Does mooning count? I saw a young woman drop her shorts and moon someone in another car from the back of a hatchback, while driving down an arterial, a long time ago (about 1990). I was maybe 30 feet further back but caught the whole thing. This was in Madison.
All the cars on this road were headed toward (you guessed it) the UW.
About 5 years later, I (chicken that I am ) walked the Bay to Breakers race, fully clothed. Many streakers that day. In fact, that was the whole point.
The World Naked Bike Ride is a thing in about 70 cities across the U.S. and some foreign countries. It started out as a protest against oil dependency but is mostly a lark now, It’s always been clothing optional and more than a few participants can be seen riding completely nude.
I can’t remember whether I ever saw a streaker, in the sense of somebody running naked through an event or place where people were expected to have clothes on.
I sure saw a lot of naked people in the 1970’s, though. Sometimes I was one of them. Casual nudity at home, while swimming, or at gatherings, if the people there were OK with it and the naked people were at least mostly out of sight of those not OK with it, was quite common.
The society seems to me to have since gotten simultaneously much more prudish in some ways and much less so in others. The combination often strikes me as weird.

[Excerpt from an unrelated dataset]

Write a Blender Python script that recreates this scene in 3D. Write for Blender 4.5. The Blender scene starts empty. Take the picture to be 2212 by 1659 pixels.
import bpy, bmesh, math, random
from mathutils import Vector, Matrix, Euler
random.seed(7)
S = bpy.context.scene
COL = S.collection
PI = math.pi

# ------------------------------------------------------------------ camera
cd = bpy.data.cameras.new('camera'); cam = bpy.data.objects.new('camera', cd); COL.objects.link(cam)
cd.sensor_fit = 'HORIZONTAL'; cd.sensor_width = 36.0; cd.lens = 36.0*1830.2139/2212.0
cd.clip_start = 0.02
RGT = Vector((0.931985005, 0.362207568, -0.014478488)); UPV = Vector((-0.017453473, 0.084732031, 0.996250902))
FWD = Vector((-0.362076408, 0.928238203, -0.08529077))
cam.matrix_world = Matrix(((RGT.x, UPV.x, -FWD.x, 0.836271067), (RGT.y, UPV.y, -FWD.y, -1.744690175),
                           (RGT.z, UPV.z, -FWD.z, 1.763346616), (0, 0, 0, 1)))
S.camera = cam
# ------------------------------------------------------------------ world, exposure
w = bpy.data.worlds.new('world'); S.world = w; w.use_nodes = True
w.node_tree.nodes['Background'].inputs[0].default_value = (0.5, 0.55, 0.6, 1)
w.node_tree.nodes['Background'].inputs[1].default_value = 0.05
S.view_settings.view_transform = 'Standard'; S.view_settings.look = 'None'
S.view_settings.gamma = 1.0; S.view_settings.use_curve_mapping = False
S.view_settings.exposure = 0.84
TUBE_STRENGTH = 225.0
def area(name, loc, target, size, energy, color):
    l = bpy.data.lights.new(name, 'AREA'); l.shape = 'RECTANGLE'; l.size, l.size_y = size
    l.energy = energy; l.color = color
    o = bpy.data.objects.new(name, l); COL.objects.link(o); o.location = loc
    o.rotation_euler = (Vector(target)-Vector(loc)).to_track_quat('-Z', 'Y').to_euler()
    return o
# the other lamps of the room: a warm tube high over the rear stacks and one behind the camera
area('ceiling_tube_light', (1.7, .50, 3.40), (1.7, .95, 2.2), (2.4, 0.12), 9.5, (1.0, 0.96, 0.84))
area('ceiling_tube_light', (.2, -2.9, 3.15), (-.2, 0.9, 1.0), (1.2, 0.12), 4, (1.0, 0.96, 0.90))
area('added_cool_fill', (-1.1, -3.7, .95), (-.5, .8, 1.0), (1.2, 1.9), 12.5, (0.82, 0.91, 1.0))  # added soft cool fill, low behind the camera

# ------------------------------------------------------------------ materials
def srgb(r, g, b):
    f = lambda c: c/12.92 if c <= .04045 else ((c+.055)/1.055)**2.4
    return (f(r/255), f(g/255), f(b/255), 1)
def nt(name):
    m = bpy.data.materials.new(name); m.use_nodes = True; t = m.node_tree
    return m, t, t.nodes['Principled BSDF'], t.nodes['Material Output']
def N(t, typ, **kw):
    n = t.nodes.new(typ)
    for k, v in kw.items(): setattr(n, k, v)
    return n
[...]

Yeah, I did. I’s standin’ over there by the tomaters. Through the fruits and vegetables. Nekkid as a jay bird. I hollered, “Don’t look, Ethel!” But it was too late.
In the mid-70s a few high school friends streaked through our local diner late one night. Me and another guy didn’t participate (we stayed outside, but could see them through the glass), and a couple of others kept their underpants on. Only 2 were completely nude. They entered the diner, ran around the tables and when they tried to leave, me and the other non-streaker held the door closed from the outside because…well we were teens and it seemed funny at the time (actually, it kind of seems funny now, too). We only let them out when one of the waitresses (the big mean one) started to come after them armed with a frying pan.
We also had a streaker at our HS graduation. He was wearing a mask, but it fell off when he tripped and fell as he ran across the auditorium. Everyone yelled out his name when we saw who it was. I don’t think his parents were happy.
When I was on my first submarine, we had two runs under the ice that had us surface at the North Pole. The first was in the late fall of 1983, and the second in the summer of '85. During the summer one, the crew went topside for a barbecue, and one of the forward ETs* decided to streak the North Pole.
So, streaking did extend into the 80s.
*“Forward ET,” in the sense that he worked forward of the Reactor Room, on non-nuclear power plant equipment. There was never any sense that he was coming on to anyone.
When I was working campus security while going to school, we had to work the football games to get as many people in uniform as possible.
Just after the end of the game, while people are leaving the stadium, this guy comes onto the sidelines and he’s wearing a bathroom.
I grabbed him from behind, but he convinced me to let him go. he was wearing underwear under his robe so I don’t know if he was going to actually streak or just run around in his boxers.
IIRC, the spring of 1974 was the apex of streaking, at least around here.
Three of my college buddies streaked through a local tavern. They were dropped off at the sidewalk in front, ran in through the front door, through the bar, and out the back into the alley, where the same car picked them up. Another friend, who just happened to be one of the photographers for the college newspaper, was waiting in the bar and got a great shot of their backsides as they ran past. He sent the picture to the local daily paper, which published it the next day. A loud and long backlash ensued.
I remember a streaker at the closing ceremonies of the 1976 Olympics. I was 12 and thought it was hilarious. My parents were not as amused; they cut to long-distance shots until he was apprehended. Looking back, I’m pretty sure the dancers on the field were probably kids, so yeah, not funny.
More recently, after Dimebag Darrell was murdered onstage, Anderson Cooper’s show had someone reporting live from a candlelight vigil at his home, and this pinkish-orange thing showed up in the background, wearing nothing but shoes. Yep, a streaker, and four police officers ran after him.